> [Required task]:
Line by line, reproduce exactly the beginning of the listing below, ending with the line that contains "scene.camera = cam" and adding nothing.

>> begin Data provided

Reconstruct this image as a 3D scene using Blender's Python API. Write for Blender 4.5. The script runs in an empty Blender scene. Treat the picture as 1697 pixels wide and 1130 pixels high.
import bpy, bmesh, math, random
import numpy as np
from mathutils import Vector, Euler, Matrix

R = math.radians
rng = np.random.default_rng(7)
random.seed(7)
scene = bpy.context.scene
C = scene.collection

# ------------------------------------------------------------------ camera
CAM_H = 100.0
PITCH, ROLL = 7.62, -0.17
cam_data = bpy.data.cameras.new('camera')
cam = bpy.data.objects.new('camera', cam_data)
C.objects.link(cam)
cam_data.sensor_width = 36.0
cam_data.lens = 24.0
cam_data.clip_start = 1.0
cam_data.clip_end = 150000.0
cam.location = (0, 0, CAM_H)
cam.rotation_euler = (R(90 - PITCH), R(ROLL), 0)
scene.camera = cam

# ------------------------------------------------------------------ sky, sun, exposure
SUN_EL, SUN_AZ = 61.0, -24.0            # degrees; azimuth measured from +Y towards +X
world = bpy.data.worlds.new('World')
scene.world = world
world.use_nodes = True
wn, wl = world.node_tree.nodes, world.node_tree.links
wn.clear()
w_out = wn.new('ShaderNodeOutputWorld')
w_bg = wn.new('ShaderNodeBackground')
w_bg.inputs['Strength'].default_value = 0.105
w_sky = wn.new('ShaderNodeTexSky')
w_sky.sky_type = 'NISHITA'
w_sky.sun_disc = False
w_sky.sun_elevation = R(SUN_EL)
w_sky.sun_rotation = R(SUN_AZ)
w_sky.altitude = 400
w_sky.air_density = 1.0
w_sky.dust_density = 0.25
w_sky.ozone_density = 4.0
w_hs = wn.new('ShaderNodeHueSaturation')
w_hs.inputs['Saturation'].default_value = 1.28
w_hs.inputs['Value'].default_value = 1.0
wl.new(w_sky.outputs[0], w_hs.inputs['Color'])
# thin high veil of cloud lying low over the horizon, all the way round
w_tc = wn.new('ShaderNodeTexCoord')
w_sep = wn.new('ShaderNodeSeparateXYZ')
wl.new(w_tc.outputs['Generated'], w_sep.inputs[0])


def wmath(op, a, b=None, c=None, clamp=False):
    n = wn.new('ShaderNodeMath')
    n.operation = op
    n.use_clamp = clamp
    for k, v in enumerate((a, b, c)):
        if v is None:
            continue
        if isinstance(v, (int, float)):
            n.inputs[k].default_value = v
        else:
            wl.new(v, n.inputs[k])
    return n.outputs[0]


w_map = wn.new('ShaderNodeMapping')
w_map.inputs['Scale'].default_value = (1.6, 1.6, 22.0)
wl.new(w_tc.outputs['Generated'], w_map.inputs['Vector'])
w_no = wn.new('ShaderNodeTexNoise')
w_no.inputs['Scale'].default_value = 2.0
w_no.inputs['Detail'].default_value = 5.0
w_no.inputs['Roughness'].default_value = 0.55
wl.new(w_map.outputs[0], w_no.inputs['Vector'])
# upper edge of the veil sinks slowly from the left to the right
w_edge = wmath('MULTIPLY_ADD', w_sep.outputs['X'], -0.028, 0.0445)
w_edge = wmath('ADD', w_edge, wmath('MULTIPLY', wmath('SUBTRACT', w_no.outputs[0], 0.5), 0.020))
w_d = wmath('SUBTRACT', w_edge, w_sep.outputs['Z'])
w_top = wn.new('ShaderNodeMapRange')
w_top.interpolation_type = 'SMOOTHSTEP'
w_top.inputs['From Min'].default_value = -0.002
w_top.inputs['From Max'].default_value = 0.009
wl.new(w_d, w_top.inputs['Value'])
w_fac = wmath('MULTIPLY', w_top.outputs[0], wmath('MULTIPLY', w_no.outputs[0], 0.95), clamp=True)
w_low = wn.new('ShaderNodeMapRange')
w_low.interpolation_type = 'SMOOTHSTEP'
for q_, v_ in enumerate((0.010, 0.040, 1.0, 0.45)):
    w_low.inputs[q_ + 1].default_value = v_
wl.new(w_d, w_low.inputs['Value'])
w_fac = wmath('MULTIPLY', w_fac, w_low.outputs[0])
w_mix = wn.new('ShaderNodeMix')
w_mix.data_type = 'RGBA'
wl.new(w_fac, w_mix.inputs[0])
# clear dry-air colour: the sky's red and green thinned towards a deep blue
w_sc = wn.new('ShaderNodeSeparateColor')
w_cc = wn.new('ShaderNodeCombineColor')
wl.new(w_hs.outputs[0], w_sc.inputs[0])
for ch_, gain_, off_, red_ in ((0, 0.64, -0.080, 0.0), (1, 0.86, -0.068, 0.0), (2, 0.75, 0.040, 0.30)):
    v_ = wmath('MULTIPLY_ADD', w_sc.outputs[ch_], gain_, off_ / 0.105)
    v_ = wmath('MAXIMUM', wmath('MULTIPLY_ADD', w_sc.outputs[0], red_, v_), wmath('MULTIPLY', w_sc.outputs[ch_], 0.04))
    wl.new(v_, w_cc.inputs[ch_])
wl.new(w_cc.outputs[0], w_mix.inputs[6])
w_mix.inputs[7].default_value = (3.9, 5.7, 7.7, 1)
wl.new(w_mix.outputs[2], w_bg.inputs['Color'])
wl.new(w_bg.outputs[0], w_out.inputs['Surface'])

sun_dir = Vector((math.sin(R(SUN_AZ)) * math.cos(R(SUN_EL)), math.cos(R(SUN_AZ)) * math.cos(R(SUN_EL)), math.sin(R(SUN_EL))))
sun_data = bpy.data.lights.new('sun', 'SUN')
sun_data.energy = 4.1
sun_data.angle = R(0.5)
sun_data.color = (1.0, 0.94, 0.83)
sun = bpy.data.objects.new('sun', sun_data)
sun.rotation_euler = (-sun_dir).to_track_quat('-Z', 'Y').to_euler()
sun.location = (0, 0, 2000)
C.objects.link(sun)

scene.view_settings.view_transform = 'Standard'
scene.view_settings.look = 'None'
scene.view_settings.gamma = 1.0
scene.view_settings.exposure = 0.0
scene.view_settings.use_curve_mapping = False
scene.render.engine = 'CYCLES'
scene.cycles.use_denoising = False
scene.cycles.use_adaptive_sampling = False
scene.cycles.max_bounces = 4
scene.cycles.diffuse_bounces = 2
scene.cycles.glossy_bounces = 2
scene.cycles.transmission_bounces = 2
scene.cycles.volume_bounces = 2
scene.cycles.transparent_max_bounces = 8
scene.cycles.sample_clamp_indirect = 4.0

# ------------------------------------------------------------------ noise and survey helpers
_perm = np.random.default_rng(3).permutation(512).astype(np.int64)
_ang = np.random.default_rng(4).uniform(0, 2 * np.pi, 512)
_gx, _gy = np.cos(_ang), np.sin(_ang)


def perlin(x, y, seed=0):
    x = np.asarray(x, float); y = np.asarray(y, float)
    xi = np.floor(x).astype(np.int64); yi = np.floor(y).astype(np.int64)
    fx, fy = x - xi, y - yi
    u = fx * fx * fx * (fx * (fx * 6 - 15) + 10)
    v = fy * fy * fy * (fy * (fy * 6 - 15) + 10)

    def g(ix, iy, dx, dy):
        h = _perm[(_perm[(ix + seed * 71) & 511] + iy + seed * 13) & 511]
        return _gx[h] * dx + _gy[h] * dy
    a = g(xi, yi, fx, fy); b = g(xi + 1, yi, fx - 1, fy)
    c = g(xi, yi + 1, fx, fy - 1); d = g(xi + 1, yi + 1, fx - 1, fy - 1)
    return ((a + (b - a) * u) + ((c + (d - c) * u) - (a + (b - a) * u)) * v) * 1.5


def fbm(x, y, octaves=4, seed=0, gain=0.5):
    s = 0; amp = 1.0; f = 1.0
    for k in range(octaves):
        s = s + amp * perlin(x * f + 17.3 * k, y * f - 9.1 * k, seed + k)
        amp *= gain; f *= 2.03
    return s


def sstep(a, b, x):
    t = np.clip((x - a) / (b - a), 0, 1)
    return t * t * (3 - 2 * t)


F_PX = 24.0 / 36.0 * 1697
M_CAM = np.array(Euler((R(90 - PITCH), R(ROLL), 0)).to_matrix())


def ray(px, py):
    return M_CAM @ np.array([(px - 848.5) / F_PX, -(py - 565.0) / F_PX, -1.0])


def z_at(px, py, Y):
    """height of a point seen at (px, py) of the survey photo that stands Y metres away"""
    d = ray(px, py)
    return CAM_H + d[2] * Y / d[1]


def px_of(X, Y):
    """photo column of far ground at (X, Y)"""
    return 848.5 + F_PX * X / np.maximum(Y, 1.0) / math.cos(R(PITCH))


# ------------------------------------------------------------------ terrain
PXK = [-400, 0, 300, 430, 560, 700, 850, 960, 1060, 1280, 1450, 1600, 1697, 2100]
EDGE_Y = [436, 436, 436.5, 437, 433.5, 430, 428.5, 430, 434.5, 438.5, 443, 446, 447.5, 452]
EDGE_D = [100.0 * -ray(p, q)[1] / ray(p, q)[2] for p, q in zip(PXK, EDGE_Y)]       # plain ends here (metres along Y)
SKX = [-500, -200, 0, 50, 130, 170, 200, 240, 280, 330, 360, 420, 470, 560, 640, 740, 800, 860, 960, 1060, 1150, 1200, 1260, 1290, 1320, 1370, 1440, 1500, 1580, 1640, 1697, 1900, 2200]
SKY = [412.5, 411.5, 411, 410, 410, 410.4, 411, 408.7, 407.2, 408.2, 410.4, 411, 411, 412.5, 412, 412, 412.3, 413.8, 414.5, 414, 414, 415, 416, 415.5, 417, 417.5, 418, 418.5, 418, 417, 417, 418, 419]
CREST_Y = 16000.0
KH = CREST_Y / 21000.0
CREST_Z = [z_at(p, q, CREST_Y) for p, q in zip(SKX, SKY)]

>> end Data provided

> [Task solution]:
Reconstruct this image as a 3D scene using Blender's Python API. Write for Blender 4.5. The script runs in an empty Blender scene. Treat the picture as 1697 pixels wide and 1130 pixels high.
import bpy, bmesh, math, random
import numpy as np
from mathutils import Vector, Euler, Matrix

R = math.radians
rng = np.random.default_rng(7)
random.seed(7)
scene = bpy.context.scene
C = scene.collection

# ------------------------------------------------------------------ camera
CAM_H = 100.0
PITCH, ROLL = 7.62, -0.17
cam_data = bpy.data.cameras.new('camera')
cam = bpy.data.objects.new('camera', cam_data)
C.objects.link(cam)
cam_data.sensor_width = 36.0
cam_data.lens = 24.0
cam_data.clip_start = 1.0
cam_data.clip_end = 150000.0
cam.location = (0, 0, CAM_H)
cam.rotation_euler = (R(90 - PITCH), R(ROLL), 0)
scene.camera = cam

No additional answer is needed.